Ambassador Mike Mansfield said today that an orderly marketing agreement limiting Japanese steel exports to the United States "might be be best solution" to the growing steel problem between the two countries.

"The Japanese would be willing to enter into" an agreement similar to that which Japanese color-television producers signed earlier this year, Mansfield said, but he added that he was not sure that the Carter administration, the U.S. steel industry or the AFL-CIO is ready to consider such a solution.

The former Senate majority leader said in an interview that he personally preferred a "long-range, multilateral agreement" negotiated with European as well as Japanese steel producers through the Organization for Economic Cooperation and Development (OECD).

He added however, that "for the time being, to avoid an economic matter becoming a political issue, an OMA (orderly marketing agreement) might be the best solution."

This was the first time a senior American official has suggested the use of such as agreement for the problems have developed into a sharp political and economic issue for the Carter administration.

In an appearance last week before sharply critical members of the House Ways and Means Committee's foreign trade subcommittee, special U.S. trade representative Robert S. Strauss and the aaministration has "no clear, definitive answers" to complaints by industry and labor that Japanese steel imports are causing serious problems for the domestic steel industry.

Those problems were highlighted by news last Monday of the sceheduled shutdown of the giant Youngtown Sheet and Tube Co. plant in Youngstown, Ohio, and the filing of an "antidumping" suit against six Japanese steel companies by U.S. Steel.

Officials here said that foreign made steel now claims about 16 per cent of the American market, with slightly over half that volume originating in Japan.

Carter administration officials have described the steel problem as the by-product of pricing decisions by U.S. industry that have enabled foreign producers to undersell the American firms in the U.S. market. The U.S. Steel suit alleges, however, that the Japanese firms may be "dumping" steel in America at prices even below cost of production. The steel industries in both Japan and the United States are operating at levels well below their capacity - thus increasing competitive pressures to expand their markets.
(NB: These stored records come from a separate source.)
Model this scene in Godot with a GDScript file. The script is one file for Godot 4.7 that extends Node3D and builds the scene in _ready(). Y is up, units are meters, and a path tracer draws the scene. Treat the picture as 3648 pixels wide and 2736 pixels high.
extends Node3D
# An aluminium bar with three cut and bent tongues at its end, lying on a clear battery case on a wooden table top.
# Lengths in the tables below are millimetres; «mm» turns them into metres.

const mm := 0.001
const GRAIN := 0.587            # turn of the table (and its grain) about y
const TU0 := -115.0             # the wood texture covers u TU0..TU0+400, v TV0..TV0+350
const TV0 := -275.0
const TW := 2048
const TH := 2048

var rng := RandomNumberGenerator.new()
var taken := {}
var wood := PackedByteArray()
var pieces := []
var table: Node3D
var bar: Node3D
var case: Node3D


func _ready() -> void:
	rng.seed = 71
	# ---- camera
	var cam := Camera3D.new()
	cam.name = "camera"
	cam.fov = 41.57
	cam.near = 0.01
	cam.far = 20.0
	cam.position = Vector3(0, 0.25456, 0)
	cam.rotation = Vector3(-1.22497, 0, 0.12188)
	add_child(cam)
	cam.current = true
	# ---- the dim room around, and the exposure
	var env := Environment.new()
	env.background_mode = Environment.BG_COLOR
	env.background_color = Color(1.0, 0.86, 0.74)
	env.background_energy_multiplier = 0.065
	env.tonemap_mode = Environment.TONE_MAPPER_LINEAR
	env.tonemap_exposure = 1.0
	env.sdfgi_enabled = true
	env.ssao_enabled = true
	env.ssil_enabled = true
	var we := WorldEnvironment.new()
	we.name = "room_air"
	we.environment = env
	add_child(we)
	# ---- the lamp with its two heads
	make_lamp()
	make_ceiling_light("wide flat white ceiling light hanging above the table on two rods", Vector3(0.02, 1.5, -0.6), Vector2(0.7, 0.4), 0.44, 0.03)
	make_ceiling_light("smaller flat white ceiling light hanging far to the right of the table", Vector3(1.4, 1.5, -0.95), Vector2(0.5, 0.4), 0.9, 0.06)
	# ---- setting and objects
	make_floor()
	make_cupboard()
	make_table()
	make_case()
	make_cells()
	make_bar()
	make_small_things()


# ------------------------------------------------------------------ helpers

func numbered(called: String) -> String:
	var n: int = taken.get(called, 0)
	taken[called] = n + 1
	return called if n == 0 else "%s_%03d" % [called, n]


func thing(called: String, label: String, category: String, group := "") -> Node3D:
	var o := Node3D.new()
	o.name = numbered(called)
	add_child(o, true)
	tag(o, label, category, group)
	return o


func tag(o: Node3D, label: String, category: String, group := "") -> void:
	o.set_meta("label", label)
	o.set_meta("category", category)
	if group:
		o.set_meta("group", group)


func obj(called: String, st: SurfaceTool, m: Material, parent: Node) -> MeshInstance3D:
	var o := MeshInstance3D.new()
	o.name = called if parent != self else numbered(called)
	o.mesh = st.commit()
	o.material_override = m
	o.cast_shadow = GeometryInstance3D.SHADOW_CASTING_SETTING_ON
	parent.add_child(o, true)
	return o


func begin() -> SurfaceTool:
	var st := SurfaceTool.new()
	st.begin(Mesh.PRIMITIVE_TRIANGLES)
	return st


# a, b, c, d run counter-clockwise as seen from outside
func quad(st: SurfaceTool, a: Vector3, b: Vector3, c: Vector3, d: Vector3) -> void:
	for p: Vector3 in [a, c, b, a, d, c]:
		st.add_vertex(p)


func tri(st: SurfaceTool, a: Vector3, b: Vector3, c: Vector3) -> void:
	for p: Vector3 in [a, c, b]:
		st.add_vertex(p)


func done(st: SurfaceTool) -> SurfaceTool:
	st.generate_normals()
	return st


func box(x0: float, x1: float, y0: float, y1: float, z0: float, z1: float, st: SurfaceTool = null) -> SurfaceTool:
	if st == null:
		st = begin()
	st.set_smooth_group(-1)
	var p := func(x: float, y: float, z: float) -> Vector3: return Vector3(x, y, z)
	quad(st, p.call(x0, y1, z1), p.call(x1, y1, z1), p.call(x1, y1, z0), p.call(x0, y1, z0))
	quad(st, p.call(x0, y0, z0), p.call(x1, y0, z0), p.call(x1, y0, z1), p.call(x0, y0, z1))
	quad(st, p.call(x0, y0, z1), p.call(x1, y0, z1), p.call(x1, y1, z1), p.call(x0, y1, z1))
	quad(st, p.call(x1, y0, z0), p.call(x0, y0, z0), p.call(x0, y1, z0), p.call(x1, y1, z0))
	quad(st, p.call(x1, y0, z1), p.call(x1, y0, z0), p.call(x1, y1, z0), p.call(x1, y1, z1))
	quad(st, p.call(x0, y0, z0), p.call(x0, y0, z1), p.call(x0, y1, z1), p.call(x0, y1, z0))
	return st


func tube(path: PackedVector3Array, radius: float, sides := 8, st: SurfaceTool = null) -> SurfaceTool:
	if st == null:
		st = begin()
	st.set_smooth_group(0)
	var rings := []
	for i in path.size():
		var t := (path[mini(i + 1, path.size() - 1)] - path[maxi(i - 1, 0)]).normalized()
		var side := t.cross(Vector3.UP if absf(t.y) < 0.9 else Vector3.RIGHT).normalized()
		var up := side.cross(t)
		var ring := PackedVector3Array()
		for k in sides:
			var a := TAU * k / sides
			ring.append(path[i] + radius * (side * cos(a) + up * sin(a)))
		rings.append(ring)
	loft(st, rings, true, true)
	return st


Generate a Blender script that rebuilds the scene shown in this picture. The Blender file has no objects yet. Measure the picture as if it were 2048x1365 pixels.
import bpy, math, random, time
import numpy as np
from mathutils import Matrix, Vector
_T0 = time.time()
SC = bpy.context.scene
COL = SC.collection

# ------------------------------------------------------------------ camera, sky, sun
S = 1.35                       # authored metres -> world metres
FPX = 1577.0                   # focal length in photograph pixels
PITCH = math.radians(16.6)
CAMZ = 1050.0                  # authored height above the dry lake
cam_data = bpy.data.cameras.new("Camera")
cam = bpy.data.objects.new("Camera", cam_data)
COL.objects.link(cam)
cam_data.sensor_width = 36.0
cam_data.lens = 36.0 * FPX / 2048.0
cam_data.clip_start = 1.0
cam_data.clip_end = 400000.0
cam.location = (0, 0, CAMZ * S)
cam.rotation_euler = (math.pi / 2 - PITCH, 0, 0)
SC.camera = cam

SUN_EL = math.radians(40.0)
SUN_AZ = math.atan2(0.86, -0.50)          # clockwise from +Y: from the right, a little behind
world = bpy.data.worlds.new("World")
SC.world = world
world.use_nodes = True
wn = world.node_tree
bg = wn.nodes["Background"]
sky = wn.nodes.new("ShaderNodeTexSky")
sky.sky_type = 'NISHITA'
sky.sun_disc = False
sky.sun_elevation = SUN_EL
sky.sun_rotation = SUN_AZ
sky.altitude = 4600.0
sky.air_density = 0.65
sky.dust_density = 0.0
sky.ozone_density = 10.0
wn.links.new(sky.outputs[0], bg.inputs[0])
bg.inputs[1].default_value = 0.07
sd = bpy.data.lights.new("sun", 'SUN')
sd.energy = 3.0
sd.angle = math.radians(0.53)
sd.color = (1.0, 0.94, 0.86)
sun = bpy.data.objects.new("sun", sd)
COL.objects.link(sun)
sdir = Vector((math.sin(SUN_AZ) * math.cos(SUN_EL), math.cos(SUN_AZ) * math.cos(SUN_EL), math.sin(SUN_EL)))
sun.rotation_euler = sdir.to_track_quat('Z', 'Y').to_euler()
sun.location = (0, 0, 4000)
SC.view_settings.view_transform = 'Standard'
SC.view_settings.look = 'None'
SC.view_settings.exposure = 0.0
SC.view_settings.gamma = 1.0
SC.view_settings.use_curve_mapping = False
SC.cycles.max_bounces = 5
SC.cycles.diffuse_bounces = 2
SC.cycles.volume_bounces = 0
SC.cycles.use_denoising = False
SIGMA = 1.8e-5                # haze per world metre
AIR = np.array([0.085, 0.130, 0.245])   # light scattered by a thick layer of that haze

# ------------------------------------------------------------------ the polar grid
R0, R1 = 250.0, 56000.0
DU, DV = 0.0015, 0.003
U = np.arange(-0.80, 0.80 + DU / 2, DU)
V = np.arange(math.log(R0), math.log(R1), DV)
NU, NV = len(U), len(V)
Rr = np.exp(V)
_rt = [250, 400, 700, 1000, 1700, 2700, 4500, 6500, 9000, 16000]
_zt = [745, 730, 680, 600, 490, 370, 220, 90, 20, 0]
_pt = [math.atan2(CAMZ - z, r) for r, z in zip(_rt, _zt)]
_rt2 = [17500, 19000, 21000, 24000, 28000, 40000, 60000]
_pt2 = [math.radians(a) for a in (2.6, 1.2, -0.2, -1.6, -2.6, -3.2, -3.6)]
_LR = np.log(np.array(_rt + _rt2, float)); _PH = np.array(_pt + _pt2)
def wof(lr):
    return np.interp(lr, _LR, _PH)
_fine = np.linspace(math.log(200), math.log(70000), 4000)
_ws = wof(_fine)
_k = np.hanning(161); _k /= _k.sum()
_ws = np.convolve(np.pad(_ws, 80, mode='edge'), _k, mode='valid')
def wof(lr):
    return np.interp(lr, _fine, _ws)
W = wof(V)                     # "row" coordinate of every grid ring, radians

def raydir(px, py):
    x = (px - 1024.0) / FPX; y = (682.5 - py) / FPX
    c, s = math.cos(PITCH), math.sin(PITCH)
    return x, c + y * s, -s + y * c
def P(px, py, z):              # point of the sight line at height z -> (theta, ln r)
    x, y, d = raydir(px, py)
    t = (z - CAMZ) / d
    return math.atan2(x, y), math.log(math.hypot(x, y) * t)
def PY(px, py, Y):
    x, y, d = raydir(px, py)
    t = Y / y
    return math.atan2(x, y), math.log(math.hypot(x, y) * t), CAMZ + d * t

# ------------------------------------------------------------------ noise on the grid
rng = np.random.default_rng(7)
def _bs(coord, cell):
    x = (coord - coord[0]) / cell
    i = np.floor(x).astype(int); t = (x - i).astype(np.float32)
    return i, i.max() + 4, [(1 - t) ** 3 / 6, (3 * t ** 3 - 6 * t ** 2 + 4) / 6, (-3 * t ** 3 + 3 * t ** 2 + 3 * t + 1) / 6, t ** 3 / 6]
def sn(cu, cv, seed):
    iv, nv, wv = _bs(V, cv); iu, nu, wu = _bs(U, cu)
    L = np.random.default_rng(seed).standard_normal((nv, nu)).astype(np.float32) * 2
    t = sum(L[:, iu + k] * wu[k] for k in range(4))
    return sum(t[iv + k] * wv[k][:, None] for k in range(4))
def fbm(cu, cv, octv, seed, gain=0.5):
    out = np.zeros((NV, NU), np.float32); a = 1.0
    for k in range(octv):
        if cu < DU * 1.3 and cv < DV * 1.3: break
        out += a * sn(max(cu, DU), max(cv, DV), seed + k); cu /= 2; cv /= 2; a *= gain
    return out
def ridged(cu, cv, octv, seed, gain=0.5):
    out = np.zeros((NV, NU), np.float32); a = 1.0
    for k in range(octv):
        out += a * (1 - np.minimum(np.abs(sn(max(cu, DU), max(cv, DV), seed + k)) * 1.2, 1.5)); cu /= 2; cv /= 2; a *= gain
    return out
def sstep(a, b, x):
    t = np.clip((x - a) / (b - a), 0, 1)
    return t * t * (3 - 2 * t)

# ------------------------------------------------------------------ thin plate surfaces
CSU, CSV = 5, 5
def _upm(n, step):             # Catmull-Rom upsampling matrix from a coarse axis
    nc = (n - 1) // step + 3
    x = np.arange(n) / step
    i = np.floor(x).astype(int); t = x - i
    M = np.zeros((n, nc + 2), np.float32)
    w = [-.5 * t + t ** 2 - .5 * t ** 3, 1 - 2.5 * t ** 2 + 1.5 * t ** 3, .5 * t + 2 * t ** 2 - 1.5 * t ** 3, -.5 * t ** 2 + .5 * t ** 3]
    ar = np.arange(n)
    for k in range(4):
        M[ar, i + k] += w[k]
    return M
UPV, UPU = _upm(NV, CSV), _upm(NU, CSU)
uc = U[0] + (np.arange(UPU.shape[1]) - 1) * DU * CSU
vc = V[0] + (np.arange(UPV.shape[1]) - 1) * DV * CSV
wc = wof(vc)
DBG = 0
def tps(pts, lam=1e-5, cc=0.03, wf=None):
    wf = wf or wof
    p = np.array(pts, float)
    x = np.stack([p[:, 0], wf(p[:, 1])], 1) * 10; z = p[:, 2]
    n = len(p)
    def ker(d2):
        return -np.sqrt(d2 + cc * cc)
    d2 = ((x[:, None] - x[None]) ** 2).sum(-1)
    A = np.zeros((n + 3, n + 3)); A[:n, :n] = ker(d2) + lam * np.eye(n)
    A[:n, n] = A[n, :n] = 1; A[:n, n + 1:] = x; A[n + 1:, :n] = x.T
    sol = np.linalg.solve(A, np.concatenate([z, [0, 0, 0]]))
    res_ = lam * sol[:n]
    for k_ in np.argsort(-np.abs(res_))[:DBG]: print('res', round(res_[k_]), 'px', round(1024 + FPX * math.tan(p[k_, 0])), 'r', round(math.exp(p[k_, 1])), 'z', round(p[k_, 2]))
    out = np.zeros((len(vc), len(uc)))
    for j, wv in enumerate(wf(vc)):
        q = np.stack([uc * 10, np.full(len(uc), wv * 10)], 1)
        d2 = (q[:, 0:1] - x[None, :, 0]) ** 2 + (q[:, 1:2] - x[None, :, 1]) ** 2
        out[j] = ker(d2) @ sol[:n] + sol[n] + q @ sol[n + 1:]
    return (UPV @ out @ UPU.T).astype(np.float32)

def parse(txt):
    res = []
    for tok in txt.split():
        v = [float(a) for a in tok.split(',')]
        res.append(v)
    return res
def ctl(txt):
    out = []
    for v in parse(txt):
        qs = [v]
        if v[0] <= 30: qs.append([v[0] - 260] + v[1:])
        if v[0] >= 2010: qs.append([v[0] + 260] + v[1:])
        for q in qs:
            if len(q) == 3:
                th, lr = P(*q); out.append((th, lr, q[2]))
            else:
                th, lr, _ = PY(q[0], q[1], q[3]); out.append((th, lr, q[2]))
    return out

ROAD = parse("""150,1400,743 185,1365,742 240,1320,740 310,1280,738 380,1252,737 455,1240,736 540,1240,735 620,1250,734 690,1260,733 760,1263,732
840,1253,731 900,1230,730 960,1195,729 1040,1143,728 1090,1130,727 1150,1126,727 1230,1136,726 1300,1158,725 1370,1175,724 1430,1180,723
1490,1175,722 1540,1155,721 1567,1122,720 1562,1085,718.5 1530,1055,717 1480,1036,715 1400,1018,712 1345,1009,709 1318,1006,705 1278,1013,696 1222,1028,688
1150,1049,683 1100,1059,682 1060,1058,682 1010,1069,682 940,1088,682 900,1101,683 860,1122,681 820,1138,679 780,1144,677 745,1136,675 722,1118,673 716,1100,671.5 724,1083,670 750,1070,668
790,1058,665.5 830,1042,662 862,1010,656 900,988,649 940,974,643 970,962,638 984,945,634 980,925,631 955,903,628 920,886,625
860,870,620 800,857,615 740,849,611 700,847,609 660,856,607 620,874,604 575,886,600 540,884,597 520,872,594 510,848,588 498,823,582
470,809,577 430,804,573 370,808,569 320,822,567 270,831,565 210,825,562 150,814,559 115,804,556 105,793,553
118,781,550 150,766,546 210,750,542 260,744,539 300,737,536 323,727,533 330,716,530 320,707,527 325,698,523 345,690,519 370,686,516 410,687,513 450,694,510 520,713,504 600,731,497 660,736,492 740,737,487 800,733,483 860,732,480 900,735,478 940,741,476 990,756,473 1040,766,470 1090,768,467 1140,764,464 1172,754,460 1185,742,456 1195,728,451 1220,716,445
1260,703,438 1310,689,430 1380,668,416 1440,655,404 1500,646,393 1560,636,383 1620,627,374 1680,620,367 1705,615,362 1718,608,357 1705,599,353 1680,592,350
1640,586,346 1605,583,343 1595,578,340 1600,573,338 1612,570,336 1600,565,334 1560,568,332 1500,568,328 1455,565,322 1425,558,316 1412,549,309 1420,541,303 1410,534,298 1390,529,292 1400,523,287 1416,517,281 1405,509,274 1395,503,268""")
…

Mansfield, who said he has been warning the Japanese that rising "protectionist sentiment" in Congress is "looming like a dark cloud on the horizon," said he was convinced the Japanese are eager for a solution to the problem.

"I can't be authoritiative, he said. "But my feeling is they would agree to almost any kind of arrangement that would foreclose the possibility of what is developing through court actions, shutdowns, layoffs and the like. They'd like to have some guidance from us as to what could be done."

The ambassador noted that Naohiro Amaya, a senior official of the Japanese Ministry of International Trade and Industry, had gone to the United States last month to ask government, steel industry and union officials "what could be done to alleviate the situation."

"He didn't get much satisfaction," Mansfield said, "only a promise that this would be taken up against by OECD this fall.

"We ought to recognize that they recognize the difficulties looming on the horizon. They came to our country and they were ready to do something, but nothing in the way of a program or a solution or formula was forthcoming."

While Mansfield noted the scheduled OECD talks on steel this fall, he seemed to put greater hope in the scheduled visit here next month by Strauss, who negotiated the marketing agreement on color television. "If anyone can get things done," he said, "it's Bob Strauss."

The ambassador recalled that from 1969 to 1974 the Japanese had limited exports of steel to the United States under a system of "voluntary restraints." That arrangement, which he said had been "perfectly satisfactory to both sides," was upset when consumer groups in the United States successfully argued in court that the effect of the arrangement was to increase prices, and won rulings that the "voluntary restraints" violated American antitrust laws.

Orderly marketing agreements, which have the effect of limiting exports, are sanctioned by U.S. law and therefore are presumably immune from such suits. Nonetheless, they have been criticized in the same grounds - that they tend to increase prices in the domestic market.